PD Editorial: Shame on insurers for inflexibility with fire victims

Thousands of victims of the 2017 firestorm are about to be victimized again.

The second anniversary of the start of the catastrophic fires is one week away, and most insurance companies are preparing to cut off rental assistance for policyholders whose homes burned down. Fire victims could soon be on the hook for mortgage payments on homes that burned, the cost of replacement rentals and any out-of-pocket expenses for rebuilding.

More than 5,300 homes were lost in Sonoma County, and 6,400 burned in Northern California in the October 2017 fires. Two months later, 1,000 homes burned in Southern California.

No one who understood the situation believed all of them could be rebuilt in 24 months.

But the state law in effect at the time required insurers to provide only 24 months of rental assistance, and requests for extensions have been almost universally denied.

Only Farmers and CSAA have granted extensions, Staff Writer Bill Swindell reported.

The insurers are within their rights, but their business decisions don't match their marketing schemes, and dozens of fire victims gathered Friday evening in Old Courthouse Square to see if public embarrassment might soften their insurers' resolve.

Jim Scally, whose family lost their Coffey Park home in the Tubbs fire, carried a sign reading, “I was a State Farm customer for 45 years. State Farm cut me off after 24 months.”

Another sign said, “All State, the empty hands people.”

“Nationwide … not on my side,” said Sonoma County Supervisor Susan Gorin, who lost her Oakmont home in the Nuns fire and doesn't expect to be in her new house for another year.

This is just the first wave of victims to run up against the 24-month limit.
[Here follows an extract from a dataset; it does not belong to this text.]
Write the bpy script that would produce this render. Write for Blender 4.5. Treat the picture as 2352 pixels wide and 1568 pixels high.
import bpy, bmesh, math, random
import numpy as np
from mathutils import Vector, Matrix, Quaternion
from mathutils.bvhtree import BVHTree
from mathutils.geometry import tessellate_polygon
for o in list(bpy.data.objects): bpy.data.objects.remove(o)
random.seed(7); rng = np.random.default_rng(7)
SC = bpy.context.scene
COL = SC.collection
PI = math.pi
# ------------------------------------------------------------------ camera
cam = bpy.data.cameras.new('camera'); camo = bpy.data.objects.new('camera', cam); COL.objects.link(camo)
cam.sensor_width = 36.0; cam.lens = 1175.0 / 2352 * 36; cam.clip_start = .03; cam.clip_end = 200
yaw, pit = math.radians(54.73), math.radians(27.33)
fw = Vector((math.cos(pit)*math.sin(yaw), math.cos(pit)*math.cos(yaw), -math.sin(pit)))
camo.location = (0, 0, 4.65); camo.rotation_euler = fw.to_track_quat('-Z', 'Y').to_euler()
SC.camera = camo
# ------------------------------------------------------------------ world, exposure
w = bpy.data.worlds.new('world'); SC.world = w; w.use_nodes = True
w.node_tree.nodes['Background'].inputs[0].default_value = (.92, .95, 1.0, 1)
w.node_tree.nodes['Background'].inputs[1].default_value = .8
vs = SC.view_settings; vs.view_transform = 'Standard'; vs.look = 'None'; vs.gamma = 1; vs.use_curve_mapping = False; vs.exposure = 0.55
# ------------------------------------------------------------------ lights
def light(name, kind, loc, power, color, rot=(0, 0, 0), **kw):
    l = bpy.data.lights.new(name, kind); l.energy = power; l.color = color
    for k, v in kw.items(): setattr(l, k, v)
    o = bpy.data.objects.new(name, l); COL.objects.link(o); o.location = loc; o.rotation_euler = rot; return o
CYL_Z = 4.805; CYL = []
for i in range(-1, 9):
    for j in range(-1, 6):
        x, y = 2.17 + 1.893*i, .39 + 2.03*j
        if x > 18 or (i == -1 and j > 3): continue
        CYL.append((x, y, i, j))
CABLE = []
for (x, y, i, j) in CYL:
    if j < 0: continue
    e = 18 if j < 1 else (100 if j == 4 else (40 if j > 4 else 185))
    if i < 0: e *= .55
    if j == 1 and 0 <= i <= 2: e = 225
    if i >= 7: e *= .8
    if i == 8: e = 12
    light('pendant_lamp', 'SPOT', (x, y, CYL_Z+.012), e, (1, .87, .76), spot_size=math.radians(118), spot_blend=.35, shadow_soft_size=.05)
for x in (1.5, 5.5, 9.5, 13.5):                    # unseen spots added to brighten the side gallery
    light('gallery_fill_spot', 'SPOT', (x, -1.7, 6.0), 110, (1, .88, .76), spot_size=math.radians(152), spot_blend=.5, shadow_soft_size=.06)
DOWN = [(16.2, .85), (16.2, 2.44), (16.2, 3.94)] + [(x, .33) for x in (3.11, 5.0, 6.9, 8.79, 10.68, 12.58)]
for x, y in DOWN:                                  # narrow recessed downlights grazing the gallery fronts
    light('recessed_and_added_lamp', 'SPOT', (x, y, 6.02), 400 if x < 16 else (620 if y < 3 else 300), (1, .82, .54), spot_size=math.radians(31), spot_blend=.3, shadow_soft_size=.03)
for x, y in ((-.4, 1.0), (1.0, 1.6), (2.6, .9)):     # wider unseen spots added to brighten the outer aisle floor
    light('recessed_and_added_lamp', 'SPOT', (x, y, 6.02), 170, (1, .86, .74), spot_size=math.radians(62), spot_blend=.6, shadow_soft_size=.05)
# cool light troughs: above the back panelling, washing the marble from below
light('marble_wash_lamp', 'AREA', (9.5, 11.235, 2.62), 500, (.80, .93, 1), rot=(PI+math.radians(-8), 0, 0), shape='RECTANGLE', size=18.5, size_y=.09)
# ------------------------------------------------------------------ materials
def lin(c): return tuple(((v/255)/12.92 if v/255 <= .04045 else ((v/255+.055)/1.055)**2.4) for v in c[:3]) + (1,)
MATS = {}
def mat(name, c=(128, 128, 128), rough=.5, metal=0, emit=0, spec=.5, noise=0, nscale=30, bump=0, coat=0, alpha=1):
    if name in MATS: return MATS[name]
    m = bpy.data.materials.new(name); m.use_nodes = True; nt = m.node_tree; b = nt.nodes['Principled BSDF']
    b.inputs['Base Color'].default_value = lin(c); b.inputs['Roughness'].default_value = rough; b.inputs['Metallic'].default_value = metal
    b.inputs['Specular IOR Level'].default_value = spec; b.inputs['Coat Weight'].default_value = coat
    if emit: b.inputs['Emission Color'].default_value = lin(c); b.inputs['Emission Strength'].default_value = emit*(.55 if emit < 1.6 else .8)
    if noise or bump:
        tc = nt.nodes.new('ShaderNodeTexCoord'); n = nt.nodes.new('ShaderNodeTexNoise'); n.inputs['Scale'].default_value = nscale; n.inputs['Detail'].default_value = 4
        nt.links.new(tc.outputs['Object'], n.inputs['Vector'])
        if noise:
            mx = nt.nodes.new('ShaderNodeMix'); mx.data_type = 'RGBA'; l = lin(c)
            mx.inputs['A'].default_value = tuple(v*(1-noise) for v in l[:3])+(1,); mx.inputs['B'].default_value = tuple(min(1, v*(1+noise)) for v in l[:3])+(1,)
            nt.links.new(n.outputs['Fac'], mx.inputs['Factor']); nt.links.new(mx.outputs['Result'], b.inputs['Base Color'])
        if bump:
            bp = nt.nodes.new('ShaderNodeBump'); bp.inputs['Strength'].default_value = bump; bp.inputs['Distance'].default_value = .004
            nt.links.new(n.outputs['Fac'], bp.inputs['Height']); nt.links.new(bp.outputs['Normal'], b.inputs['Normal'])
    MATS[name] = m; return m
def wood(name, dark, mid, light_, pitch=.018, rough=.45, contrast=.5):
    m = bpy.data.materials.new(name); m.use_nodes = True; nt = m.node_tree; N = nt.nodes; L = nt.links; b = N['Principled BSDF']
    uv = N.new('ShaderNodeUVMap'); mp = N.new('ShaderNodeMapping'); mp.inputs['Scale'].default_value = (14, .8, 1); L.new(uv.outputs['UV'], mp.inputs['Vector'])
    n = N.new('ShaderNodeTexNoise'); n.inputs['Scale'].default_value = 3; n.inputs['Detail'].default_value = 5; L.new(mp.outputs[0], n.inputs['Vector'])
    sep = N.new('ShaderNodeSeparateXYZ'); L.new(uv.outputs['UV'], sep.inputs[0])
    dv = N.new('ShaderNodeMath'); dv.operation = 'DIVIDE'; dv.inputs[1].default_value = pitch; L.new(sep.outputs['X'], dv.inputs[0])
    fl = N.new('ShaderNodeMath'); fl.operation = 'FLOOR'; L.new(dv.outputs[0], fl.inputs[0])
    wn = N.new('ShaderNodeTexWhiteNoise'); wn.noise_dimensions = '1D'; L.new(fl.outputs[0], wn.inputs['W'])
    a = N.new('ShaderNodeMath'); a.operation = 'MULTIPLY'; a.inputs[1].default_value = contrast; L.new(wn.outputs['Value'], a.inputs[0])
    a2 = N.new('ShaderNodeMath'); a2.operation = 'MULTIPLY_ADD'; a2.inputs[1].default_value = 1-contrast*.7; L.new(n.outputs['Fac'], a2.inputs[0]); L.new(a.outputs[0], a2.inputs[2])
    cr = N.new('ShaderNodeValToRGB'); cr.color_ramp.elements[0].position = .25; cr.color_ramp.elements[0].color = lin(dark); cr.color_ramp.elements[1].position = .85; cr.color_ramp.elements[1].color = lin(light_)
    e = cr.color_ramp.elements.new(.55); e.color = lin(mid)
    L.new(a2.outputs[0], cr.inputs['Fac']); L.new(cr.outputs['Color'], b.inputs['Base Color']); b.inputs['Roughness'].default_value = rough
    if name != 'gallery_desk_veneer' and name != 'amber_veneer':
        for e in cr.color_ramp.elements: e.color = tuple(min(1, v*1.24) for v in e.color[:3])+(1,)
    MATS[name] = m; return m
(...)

The deadline will arrive soon in Los Angeles, Ventura and Santa Barbara counties, followed next year in Redding, Paradise and other communities around the state.

Meanwhile, some insurers are canceling policies in fire-prone areas, and the New York Times reported Sunday companies that trim trees and do other power grid maintenance work are having trouble securing insurance.

Twenty-four months usually is enough time to rebuild when a house burns down, but not when entire neighborhoods are razed.

Processing all the claims after the North Bay fires took months. So did debris removal. Demand for contractors, labor shortages and a wet winter in 2018 added more delays. In Santa Rosa's Fountaingrove neighborhood, the discovery of contaminated water pipes put some property owners on hold for weeks.

Through September, The Press Democrat reported Sunday, 874 housing units have been rebuilt - about 16%. Another 1,946 are under construction.

Under a law that took effect this year, insurers must provide 36 months of replacement housing for a home destroyed in an officially designated disaster area. As introduced by state Sen. Bill Dodd, D-Napa, the bill would have applied retroactively to 2017 fire victims. But insurers persuaded lawmakers to apply the new law only prospectively, and most insurers ignored pleas from state Insurance Commissioner Ricardo Lara to accommodate victims of the 2017 and 2018 fires.

Only about 1 in 6 victims of the 2017 fires managed to rebuild within 24 months. In fighting Dodd's bill, and refusing help for policyholders, insurers missed a chance to cement customer loyalty by doing a public service. If they don't reconsider, we urge landlords to be flexible with tenants who are still trying to rebuild. For those who were spared in 2017, it's a good time to ensure that your policy is up to date and adequate to cover potential losses.